Much of this comes down to the decided lack of professionalism in IT, which is after all a very new job classification. There is a huge difference, for example, between someone with an engineering degree and someone in IT who calls himself an engineer. Real engineers are often valued employees. Their opinions matter and they have real responsibilities. Good companies know engineers are important to their business and treat them accordingly. But IT workers are a commodity and are treated as such. Many IT workers are clueless about the technologies they are working with. They aspire to be project managers and are often not very good at that either.

Into this knowledge vacuum come the vendors, who want to sell stuff, and the consultants like Gartner, Forrester, IDC, and the Yankee Group, who need IT managers to feel uncertain about every decision except the decision to buy something, anything. Then look at the number of "research reports" that are commissioned by vendors.
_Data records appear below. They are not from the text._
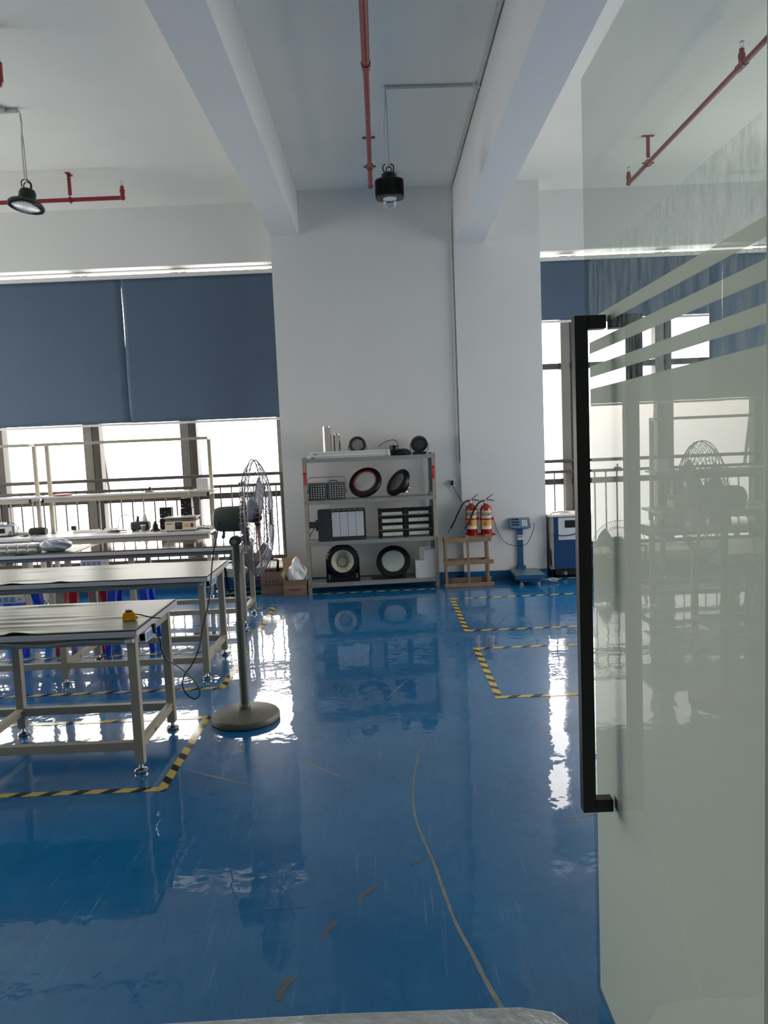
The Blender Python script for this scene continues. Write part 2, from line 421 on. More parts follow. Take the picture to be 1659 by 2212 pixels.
# ------------------------------------------------------------------ floor markings
def ribbon(bm, pts, widths, z):
    P = [V(p) for p in pts]; prev = None; uvl = bm.loops.layers.uv.verify(); d = 0
    for i, p in enumerate(P):
        t = (P[min(i+1, len(P)-1)]-P[max(i-1, 0)]); t.z = 0; t.normalize(); n = V((-t.y, t.x, 0))
        wd = widths[i] if isinstance(widths, (list, tuple)) else widths
        if i: d += (p-P[i-1]).length
        a, b = bm.verts.new((p.x+n.x*wd/2, p.y+n.y*wd/2, z)), bm.verts.new((p.x-n.x*wd/2, p.y-n.y*wd/2, z))
        if prev:
            f = bm.faces.new((prev[0], prev[1], b, a))
            for lp, uv in zip(f.loops, ((prev[2], 0), (prev[2], wd), (d, wd), (d, 0))): lp[uvl].uv = uv
        prev = (a, b, d)
def tape(lines, label, z=.0012):
    b = MB()
    for k, ln in enumerate(lines): ribbon(b.bm, [(*p, 0) for p in ln], .048, z+.0002*k)
    o = b.build('hazard_tape', TAPE, smooth=False)
    return tag(o, label, 'floor tape', 'yellow and black floor tape')
def rect(xr, y0, y1, xl): return [[(xl, y0), (xr+.024, y0)], [(xr, y0), (xr, y1+.024)], [(xr, y1), (xl, y1)]]
tape(rect(-1.165, 3.71, 4.72, -3.8), 'hazard tape outline on floor around the nearest worktable')
tape(rect(-1.19, 5.31, 6.29, -4.2), 'hazard tape outline on floor around the second worktable from the door')
tape(rect(-1.19, 6.96, 7.95, -4.6), 'hazard tape outline on floor around the third worktable, the one with the brown sheet')
a, b = flo(483, 1290), flo(508, 1257)
tape([[(-1.78, 8.45), (-1.78, 9.05)], [(-1.78, 8.45), (-5, 8.45)]], 'hazard tape strip on floor beside the far workbench under the window')
tape([[(-1.0, 8.60), (.55, 8.62)]], 'hazard tape strip along the foot of the steel rack')
tape([[(.69, 8.02), (4.5, 8.05)], [(.69, 8.044), (.69, 6.61)], [(.69, 6.634), (4.5, 6.62)]], 'hazard tape outline of the empty floor bay in front of the platform scale')
tape([[(.70, 6.05), (4.5, 6.05)], [(.70, 6.074), (.70, 4.84)], [(.70, 4.864), (4.5, 4.86)]], 'hazard tape outline of the empty floor bay nearest the glass door')
a = flo(1120, 1257)
tape([[(1.55, 8.93), (1.95, 8.93), (4.2, 8.93)]], 'short hazard tape strip running under the blue machine')

fl = bpy.data.objects['floor']
def scuff(px, wpx, mat, name='scratch_mark', sm=5):
    P = catmull([flo(*p) for p in px], sm); n = len(P); W = []
    for i in range(n):
        t = i/(n-1)*(len(wpx)-1); k = min(int(t), len(wpx)-2) if len(wpx) > 1 else 0
        W.append((wpx[k]*(1-(t-k))+wpx[min(k+1, len(wpx)-1)]*(t-k))*(.85+.3*random.random()))
    b = MB(); ribbon(b.bm, P, W, .0006); o = b.build(name, mat, fl, smooth=False)
    return o
scuff([(937,1580),(908,1622),(894,1680),(893,1740),(905,1790),(935,1860),(960,1930),(985,1995),(1020,2060),(1050,2120),(1085,2180)], [.004,.008,.010,.012,.013,.015,.016], SCUFF)
scuff([(648,1637),(690,1660),(738,1678)], [.004,.014,.006], SCUFF)
scuff([(395,1660),(470,1680),(560,1700)], [.004,.014,.003], SCUFF)
scuff([(835,1510),(858,1488),(880,1470)], [.004,.01,.004], SCUFF)
scuff([(1215,1768),(1250,1764),(1290,1758)], [.004,.014,.004], SCUFFO)
scuff([(655,1560),(735,1590),(790,1640)], [.003,.005,.002], SCUFF)
for pts, wd in (([(600,2162),(612,2135),(630,2112)], [.02,.02,.035]), ([(768,1948),(792,1928),(818,1910)], [.004,.022,.016]), ([(696,2030),(708,2010),(726,1990)], [.014,.014,.02]),
                ([(885,1868),(900,1862),(918,1852)], [.006,.014,.008]), ([(560,1965),(600,1964),(670,1958)], [.002,.004,.002])):
    scuff(pts, wd, SCUFFO)
# plastic sheet at the doorway
b = MB(); c = [(-1.4, 1.2), (.45, 1.2), (.50, 1.9), (.48, 2.03), (.43, 2.095), (.34, 2.12), (-.2, 2.125), (-1.4, 2.10)]
b.prism(c, .0005, .012); o = b.build('plastic_sheet', FOIL, bevel=.008)
tag(o, 'crumpled grey plastic sheet lying on the blue floor in the doorway', 'plastic sheet')

# ------------------------------------------------------------------ glass door
DX = .583
dY0, dY1 = onx(1651, 1100, DX).y, onx(1290, 2149, DX).y
zt = onx(1262, 158, DX).z
door = thing('door_1', 'open frameless glass door with frosted bands and a long black pull handle', 'door', (DX, dY0, 0)); door['kind'] = 'structure'; del door['category']
L_ = dY1-dY0
MB().box(0, .010, 0, L_, .012, zt).build('glass', GLASSD, door, .0015)
yz = [onx(1656, y, DX).z for y in (456, 503, 552, 598, 649, 694, 741)]
for z1, z0 in ((yz[0], yz[1]), (yz[2], yz[3]), (yz[4], yz[5]), (yz[6], .02)):
    o = MB().box(.0102, .0106, .002, L_-.002, z0, z1).build('frosted_film', FILM, door)
def residue():
    m = bpy.data.materials.new('glue_residue'); m.use_nodes = True; nt = m.node_tree; N = nt.nodes; L = nt.links
    N.remove(N['Principled BSDF']); out = N['Material Output']; tc = N.new('ShaderNodeTexCoord')
    mp = N.new('ShaderNodeMapping'); mp.inputs['Scale'].default_value = (1, 1, .28); L.new(tc.outputs['Object'], mp.inputs['Vector'])
    nz = N.new('ShaderNodeTexNoise'); nz.inputs['Scale'].default_value = 38; nz.inputs['Detail'].default_value = 8; nz.inputs['Roughness'].default_value = .7; L.new(mp.outputs['Vector'], nz.inputs['Vector'])
    mr = N.new('ShaderNodeMapRange'); mr.inputs['From Min'].default_value = .38; mr.inputs['From Max'].default_value = .68; mr.inputs['To Min'].default_value = .02; mr.inputs['To Max'].default_value = .30; L.new(nz.outputs['Fac'], mr.inputs['Value'])
    t = N.new('ShaderNodeBsdfTransparent'); d = N.new('ShaderNodeBsdfTranslucent'); d.inputs['Color'].default_value = (.8,.86,.86,1)
    d2 = N.new('ShaderNodeBsdfDiffuse'); d2.inputs['Color'].default_value = (.8,.86,.86,1); md = N.new('ShaderNodeMixShader'); L.new(d.outputs[0], md.inputs[1]); L.new(d2.outputs[0], md.inputs[2])
    mx = N.new('ShaderNodeMixShader'); L.new(mr.outputs['Result'], mx.inputs[0]); L.new(t.outputs[0], mx.inputs[1]); L.new(md.outputs[0], mx.inputs[2]); L.new(mx.outputs[0], out.inputs['Surface']); return m
RES = residue()
for z1, z0 in ((yz[0]+.155, yz[0]), (yz[1], yz[2]), (yz[3], yz[4]), (yz[5], yz[6])):
    MB().box(.0102, .0105, .002, L_-.002, z0+.0003, z1-.0003).build('glue_residue', RES, door)
def pull(side):
    y0 = onx(1303, 700, DX).y-.012-dY0
    zt_, zb_ = at(1245, 684, dY0+y0).z, at(1262, 1750, dY0+y0).z
    d = .064; s = .034
    b = MB()
    xb = -side*d if side > 0 else d+.010
    x0, x1 = (xb-s/2, xb+s/2)
    y0 += 0
    b.box(x0, x1, y0-s/2, y0+s/2, zb_, zt_)
    for z in (zt_-s, zb_):
        if side > 0: b.box(x1, -.0005, y0-s/2, y0+s/2, z, z+s)
        else: b.box(.0115, x0, y0-s/2, y0+s/2, z, z+s)
    return b.build('pull_handle', BLACK, door, .0015)
pull(1); pull(-1)
struct(MB().box(DX, DX+.10, YF-.12, dY0-.004, 0, 2.95).build('trim_3', M('jamb_paint', (158,172,156), .4)), 'narrow greenish door jamb at the right edge')

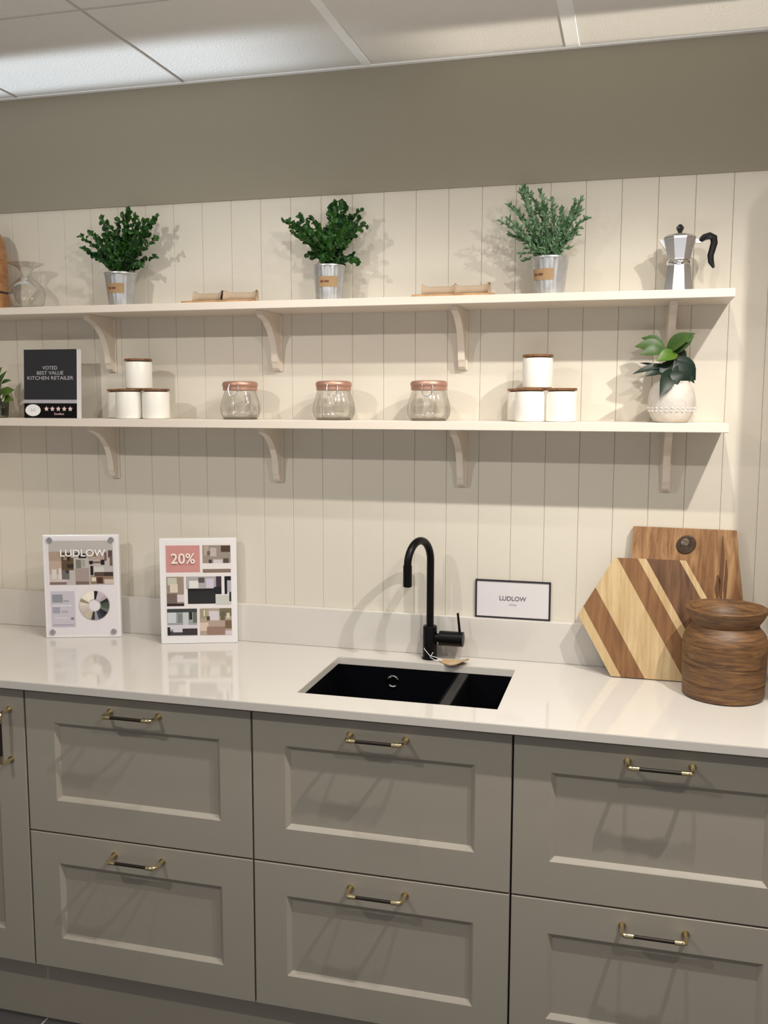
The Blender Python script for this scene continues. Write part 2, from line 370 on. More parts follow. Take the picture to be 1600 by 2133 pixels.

Uh-oh.


Bottom line is when you are looking for "advice" in today's economy, you'd rather talk to 20 people on the street than one in the tower.

Updated: I will soon talk about the "Refresh Age" we are in and ponder about the new ways to look at that proverbial glassball!

More here...

Comments

  1. For years the company I work for chased the industry Gartner said we should be in. We purchased companies so that we had the enterprise suite of applications only to hear them say three years later that they were wrong about that market. Now we have a new leadership group that is focusing on our core capabilities but again they are listening to gartner. What cracks me up is that our CIO says I go to gartner first to find out what I should do next in our company. What a crock! What you need is someone that knows enough about the business that they can make informed decisions without relying on the "gartners" of the world to figure out what they need. If you do then you are JAFC. (Just Another F.....g Company) What you wanna be is your industry leader. Let them chase you!